M. le président. Madame Terrade, l'amendement n° 362 est-il maintenu ?
Mme Odette Terrade. Je suis sensible à l'argument de Mme la secrétaire d'Etat, que j'avais moi-même évoqué dans mon intervention : cette disposition risquerait d'alourdir la procédure.
Dans le même temps, les arguments avancés par rapport au créancier sont aussi à prendre en compte.
Mais dans le souci d'une mise en oeuvre rapide de cette loi, je retire cet amendement.
M. le président. L'amendement n° 362 est retiré.
Madame Derycke, l'amendement n° 316 est-il maintenu ?
Mme Dinah Derycke. Je le retire.
M. le président. L'amendement n° 316 est retiré.
Par amendement n° 160, M. Paul Girod, au nom de la commission des lois, propose, dans le second alinéa du texte présenté par le II de l'article 44 pour être inséré après le cinquième alinéa de l'article L. 331-3 du code de la consommation de remplacer les mots : « doivent alors indiquer » par le mot : « indiquent ».
La parole est à M. Paul Girod, rapporteur pour avis.
M. Paul Girod, rapporteur pour avis. Il s'agit d'un amendement purement rédactionnel.
M. le président.
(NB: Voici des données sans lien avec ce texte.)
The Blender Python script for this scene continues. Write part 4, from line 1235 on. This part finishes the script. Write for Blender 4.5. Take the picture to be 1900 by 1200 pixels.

Quel est l'avis du Gouvernement ?
Mme Marylise Lebranchu, secrétaire d'Etat. Favorable.
M. le président. Personne ne demande la parole ?...
Je mets aux voix l'amendement n° 160, accepté par la commission et par le Gouvernement.

(L'amendement est adopté.)
M. le président. Personne ne demande la parole ?...
Je mets aux voix l'article 44, modifié.